J’ai commencé à traduire le dernier livre de Giosuè Calaciura sorti aux éditions Sellerio en 2021, qui a pour titre Io sono Gesù, un livre qui a eu un très bon accueil critique en Italie : je suis cet auteur depuis longtemps, ce sera le sixième livre de lui que je traduis, il traite de l’histoire, ou plutôt de la vie, de Jésus avant qu’il ne devienne Jésus. Un sujet qui intrigue. Je suis toujours touchée par la façon subtile qu’a Calaciura de mener le récit, par sa langue qui allie le prosaïque et le poétique en des effets saisissants.

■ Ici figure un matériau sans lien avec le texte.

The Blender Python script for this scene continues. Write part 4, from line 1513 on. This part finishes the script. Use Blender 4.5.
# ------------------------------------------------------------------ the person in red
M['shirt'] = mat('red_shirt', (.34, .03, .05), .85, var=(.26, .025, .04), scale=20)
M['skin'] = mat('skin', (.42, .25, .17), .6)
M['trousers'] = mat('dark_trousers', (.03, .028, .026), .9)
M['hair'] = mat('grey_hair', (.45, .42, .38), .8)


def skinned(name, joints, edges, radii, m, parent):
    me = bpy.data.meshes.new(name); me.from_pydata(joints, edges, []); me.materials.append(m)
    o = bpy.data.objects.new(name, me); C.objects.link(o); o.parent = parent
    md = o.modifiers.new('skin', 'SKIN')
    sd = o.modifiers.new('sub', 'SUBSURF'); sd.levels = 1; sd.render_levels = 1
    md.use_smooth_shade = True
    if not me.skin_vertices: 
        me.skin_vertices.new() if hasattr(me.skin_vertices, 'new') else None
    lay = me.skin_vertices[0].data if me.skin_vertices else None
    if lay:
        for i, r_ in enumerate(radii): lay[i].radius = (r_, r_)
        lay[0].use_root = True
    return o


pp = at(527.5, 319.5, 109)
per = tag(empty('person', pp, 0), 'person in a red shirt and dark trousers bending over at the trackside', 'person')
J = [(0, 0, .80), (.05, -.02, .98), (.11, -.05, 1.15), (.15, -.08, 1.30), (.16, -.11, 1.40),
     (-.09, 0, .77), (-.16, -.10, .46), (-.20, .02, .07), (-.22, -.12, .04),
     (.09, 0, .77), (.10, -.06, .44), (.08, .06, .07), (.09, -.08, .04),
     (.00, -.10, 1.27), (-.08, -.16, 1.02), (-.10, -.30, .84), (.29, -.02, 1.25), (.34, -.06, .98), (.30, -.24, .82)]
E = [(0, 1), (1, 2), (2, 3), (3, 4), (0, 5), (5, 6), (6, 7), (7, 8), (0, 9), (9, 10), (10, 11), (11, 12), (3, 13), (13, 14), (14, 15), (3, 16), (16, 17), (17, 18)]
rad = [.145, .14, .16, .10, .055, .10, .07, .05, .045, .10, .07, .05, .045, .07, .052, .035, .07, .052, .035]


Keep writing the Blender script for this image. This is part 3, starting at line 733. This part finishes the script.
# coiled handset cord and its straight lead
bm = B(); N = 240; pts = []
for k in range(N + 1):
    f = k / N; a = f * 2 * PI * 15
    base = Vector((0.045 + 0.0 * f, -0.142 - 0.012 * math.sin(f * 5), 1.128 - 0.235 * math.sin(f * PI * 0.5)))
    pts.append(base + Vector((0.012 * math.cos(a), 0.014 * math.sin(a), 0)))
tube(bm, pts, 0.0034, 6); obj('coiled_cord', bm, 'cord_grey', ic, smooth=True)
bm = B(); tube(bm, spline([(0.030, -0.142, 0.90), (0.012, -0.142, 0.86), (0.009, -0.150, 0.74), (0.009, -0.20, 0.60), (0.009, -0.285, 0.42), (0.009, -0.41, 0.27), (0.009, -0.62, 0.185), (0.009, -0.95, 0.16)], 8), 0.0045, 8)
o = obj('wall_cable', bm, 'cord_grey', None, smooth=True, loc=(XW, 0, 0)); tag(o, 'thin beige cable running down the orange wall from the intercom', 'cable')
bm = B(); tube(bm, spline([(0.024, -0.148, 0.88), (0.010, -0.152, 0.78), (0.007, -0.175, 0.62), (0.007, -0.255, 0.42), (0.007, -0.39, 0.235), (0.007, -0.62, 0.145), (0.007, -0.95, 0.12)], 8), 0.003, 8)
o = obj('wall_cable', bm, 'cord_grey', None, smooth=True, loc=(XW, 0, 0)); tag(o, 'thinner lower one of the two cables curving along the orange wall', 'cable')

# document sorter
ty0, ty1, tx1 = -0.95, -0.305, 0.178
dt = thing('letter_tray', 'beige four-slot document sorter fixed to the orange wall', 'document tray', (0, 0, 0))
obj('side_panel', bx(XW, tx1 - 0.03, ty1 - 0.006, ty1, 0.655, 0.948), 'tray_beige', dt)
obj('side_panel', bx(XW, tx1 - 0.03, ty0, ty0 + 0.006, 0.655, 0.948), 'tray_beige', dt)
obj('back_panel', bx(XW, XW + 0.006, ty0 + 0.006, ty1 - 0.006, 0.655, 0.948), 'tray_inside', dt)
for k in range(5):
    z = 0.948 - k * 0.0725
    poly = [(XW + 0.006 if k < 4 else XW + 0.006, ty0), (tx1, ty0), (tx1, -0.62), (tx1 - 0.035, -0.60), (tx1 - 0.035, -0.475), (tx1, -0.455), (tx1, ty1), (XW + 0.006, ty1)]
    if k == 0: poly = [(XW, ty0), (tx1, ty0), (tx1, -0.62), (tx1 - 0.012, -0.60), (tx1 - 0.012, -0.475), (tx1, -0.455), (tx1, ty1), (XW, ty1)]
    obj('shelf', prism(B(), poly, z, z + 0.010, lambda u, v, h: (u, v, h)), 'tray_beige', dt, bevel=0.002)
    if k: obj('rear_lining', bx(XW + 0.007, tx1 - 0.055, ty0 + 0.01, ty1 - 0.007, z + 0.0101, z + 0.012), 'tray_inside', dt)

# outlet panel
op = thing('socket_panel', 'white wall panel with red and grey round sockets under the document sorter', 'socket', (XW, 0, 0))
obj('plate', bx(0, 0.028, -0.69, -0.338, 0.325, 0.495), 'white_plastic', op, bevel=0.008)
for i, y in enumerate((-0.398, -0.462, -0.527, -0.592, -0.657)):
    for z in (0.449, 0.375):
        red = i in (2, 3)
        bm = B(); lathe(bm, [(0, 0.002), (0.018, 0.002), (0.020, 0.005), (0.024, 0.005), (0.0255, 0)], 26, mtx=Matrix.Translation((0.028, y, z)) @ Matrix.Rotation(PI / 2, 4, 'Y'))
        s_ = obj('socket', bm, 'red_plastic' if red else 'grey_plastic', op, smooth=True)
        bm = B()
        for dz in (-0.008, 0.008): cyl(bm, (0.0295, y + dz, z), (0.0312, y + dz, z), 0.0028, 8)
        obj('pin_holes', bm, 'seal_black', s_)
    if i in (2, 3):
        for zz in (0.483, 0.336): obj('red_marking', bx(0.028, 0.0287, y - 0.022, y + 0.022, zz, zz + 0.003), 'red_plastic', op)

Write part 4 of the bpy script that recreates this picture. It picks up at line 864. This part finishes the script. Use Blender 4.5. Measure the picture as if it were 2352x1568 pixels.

Bientôt sortira aux éditions Buchet-Chastel un autre livre que j’ai beaucoup aimé traduire, L’étrangère (La straniera, La Nave di Teseo, 2019), de Claudia Durastanti : une sorte de roman-autobiographie qui parle de l’expérience personnelle d’une fille, dont les parents sont sourds, qui vit entre l’Italie et les États-Unis. Il s’agit d’un livre à la structure originale, presque sous l’angle sociologique, avec une langue traversée par le bilinguisme et les problèmes de langage familiaux. Très intéressant à lire, et bien sûr à traduire. Est sorti récemment aux éditions Viviane Hamy, à l’occasion du tournoi de Roland-Garros, La Divine, de Gianni Clerici, une biographie de Suzanne Lenglen, une femme incroyable, une star du tennis des années 1920, une star tout court.

Je n’avais jamais traduit de texte de ce type, moins littéraire qu’historique, et j’ai trouvé passionnant de me plonger dans la reconstitution de toute une époque. Et ma toute dernière traduction vient de sortir chez Denoël : Écrire, mode d’emploi à l’usage des auteurs en herbe et autres amoureux de la littérature de Vanni Santoni, un petit texte vif, un peu polémique, sur l’enseignement de l’écriture créative. Enfin je suis en train de traduire, en collaboration, pour les éditions Agullo un roman de Laura Mancini, Rien pour elle, qui donne à voir, à travers les étapes d’une vie, des quartiers de Rome peu fréquentés par la littérature, et encore moins par les touristes.